Exercise requirements:
Where the word "starting" occurs in a line, return that line.

══ Input material ══

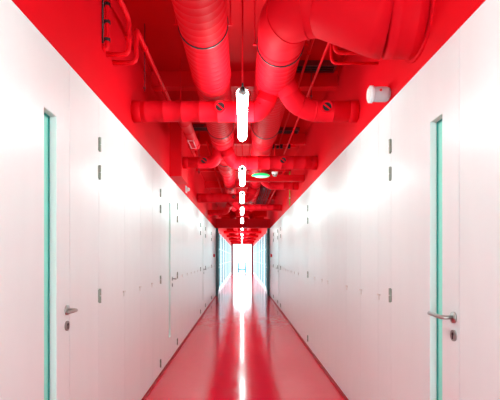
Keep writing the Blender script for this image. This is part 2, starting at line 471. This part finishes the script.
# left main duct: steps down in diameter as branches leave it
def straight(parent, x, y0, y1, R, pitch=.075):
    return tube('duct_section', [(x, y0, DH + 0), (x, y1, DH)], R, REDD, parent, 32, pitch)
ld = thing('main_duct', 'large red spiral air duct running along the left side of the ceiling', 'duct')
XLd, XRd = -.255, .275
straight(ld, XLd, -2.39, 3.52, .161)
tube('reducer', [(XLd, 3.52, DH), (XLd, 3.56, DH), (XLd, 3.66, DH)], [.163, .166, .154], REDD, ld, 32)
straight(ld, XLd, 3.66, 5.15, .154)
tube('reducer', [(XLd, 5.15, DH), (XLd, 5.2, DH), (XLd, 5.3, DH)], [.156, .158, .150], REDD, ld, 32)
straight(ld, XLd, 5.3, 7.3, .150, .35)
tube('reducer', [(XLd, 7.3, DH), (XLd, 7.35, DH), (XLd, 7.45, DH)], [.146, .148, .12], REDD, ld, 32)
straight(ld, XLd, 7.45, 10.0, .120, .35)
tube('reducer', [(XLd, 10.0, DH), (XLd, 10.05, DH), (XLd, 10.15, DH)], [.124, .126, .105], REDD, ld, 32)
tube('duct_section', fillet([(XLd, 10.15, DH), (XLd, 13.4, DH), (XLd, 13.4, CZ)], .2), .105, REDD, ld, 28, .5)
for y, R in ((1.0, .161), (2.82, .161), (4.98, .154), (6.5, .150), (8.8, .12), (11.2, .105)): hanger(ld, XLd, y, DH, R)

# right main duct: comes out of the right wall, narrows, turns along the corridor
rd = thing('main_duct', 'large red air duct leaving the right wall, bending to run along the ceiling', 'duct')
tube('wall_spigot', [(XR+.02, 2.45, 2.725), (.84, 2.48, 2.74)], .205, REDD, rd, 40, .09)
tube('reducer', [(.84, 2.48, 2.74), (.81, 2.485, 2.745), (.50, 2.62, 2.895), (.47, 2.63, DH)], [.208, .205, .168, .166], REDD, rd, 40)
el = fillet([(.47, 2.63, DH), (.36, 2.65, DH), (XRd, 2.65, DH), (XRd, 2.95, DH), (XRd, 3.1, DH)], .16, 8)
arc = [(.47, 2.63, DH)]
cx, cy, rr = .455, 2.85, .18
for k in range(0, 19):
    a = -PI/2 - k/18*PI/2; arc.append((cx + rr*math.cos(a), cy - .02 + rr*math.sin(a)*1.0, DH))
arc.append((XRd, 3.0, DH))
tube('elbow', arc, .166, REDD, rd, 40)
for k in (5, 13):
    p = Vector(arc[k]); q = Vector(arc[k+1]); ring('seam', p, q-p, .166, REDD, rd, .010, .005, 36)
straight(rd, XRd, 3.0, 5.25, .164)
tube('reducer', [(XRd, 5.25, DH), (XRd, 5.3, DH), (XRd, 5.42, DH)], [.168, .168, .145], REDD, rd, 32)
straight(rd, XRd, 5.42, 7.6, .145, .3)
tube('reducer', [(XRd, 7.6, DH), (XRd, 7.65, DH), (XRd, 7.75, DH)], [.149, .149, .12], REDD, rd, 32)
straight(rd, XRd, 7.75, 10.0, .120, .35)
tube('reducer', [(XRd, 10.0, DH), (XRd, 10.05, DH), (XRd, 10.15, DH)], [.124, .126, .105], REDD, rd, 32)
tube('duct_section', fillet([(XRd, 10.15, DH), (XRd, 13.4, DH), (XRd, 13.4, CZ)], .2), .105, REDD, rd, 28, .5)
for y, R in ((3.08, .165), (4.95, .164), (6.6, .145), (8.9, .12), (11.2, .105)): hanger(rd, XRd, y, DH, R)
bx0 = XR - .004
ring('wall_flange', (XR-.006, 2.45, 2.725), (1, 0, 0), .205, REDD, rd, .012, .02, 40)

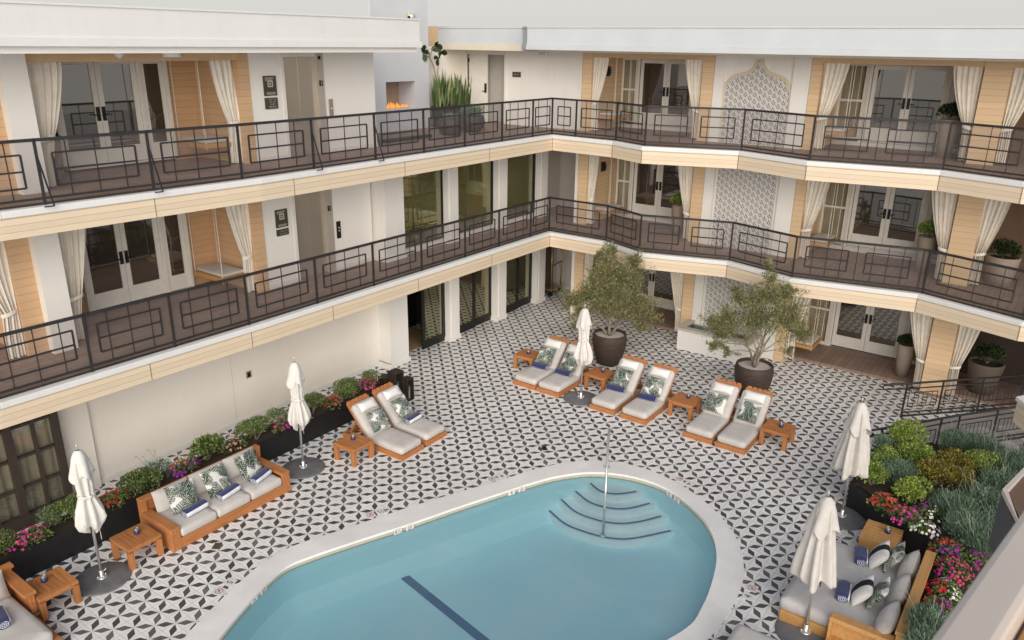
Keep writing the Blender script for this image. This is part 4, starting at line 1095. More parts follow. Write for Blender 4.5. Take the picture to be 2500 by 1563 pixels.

═══

Reply:
Keep writing the Blender script for this image. This is part 2, starting at line 471. This part finishes the script.
Keep writing the Blender script for this image. This is part 4, starting at line 1095. More parts follow. Write for Blender 4.5. Take the picture to be 2500 by 1563 pixels.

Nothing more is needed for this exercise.